● PROMPT:
Search the data for the word "high" and copy every line where it occurs.

● GIVEN MATERIAL:
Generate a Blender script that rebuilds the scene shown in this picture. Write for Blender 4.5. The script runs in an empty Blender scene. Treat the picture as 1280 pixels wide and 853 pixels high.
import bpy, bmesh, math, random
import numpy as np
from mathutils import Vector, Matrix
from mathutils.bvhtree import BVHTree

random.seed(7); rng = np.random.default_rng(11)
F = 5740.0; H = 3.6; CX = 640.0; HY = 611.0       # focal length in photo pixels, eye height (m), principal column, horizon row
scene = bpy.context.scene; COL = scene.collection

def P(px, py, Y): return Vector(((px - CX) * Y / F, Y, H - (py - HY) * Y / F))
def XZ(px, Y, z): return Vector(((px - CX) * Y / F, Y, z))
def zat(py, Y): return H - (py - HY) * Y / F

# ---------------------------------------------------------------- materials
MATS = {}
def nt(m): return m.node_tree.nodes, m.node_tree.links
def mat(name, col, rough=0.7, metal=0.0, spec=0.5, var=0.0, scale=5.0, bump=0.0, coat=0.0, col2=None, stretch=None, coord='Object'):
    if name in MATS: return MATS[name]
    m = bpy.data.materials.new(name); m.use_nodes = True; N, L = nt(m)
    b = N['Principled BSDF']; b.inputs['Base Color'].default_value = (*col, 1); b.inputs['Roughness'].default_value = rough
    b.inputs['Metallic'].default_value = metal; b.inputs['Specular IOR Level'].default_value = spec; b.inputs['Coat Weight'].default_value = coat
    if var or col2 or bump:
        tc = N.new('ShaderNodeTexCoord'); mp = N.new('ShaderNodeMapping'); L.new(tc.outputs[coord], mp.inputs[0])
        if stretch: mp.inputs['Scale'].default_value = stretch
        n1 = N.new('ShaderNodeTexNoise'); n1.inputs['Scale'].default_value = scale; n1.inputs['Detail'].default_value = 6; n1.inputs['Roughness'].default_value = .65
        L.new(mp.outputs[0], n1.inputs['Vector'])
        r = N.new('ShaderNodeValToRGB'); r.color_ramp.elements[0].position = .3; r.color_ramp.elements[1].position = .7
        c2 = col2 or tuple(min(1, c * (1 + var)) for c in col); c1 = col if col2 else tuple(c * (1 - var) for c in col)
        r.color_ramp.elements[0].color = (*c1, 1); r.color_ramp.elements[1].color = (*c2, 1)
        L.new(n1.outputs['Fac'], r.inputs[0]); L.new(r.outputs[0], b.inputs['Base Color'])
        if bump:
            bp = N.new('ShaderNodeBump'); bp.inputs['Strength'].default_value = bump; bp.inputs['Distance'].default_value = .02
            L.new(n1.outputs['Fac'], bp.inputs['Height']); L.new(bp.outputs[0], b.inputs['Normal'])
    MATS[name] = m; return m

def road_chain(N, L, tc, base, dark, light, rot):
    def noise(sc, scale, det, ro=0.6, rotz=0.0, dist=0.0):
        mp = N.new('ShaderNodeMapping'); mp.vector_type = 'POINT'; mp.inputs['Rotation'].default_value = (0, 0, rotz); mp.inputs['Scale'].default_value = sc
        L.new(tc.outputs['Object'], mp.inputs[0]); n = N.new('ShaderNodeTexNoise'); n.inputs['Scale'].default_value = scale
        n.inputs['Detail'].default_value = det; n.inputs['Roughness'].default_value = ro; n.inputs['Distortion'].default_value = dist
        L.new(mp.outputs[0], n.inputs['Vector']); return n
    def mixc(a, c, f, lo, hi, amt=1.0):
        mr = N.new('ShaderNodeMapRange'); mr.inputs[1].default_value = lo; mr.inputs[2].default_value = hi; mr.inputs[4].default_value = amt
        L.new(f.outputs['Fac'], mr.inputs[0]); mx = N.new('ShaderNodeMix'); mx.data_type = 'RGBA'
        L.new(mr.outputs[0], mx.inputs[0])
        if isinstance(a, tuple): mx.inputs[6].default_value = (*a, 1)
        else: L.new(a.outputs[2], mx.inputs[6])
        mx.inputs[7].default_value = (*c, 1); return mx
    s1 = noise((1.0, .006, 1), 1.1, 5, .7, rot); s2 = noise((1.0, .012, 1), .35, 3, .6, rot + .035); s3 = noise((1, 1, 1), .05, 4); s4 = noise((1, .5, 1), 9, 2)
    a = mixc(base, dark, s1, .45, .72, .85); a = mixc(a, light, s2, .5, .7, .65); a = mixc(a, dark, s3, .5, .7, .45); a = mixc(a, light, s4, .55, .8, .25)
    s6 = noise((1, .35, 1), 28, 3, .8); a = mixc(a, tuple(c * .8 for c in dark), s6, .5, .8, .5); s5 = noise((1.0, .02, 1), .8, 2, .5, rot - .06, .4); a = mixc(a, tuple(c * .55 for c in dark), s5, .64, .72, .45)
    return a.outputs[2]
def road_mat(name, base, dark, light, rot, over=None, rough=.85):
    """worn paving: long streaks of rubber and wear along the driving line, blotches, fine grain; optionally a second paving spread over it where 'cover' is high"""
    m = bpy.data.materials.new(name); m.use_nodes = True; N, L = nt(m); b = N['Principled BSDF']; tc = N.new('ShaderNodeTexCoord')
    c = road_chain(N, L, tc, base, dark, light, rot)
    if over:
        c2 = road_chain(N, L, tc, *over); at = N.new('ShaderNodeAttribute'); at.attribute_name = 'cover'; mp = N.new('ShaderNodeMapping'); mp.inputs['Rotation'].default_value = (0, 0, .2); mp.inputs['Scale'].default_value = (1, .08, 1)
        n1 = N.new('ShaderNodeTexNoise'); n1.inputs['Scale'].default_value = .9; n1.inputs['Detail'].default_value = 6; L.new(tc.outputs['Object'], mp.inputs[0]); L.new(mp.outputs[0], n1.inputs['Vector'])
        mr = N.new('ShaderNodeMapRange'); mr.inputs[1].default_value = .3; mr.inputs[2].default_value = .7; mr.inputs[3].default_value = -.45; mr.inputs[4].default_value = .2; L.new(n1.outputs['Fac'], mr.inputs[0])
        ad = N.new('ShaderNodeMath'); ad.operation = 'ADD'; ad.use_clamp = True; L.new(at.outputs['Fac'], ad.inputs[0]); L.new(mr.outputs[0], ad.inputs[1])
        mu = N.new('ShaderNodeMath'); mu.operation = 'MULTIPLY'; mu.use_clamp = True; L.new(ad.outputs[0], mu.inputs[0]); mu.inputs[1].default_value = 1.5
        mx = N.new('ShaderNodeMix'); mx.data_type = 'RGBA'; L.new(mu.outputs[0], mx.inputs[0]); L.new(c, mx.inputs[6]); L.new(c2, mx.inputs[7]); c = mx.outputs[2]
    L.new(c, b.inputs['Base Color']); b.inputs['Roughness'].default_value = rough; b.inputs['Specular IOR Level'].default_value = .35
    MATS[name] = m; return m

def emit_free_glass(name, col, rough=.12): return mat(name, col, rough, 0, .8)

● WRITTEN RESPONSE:
Generate a Blender script that rebuilds the scene shown in this picture. Write for Blender 4.5. The script runs in an empty Blender scene. Treat the picture as 1280 pixels wide and 853 pixels high.
    """worn paving: long streaks of rubber and wear along the driving line, blotches, fine grain; optionally a second paving spread over it where 'cover' is high"""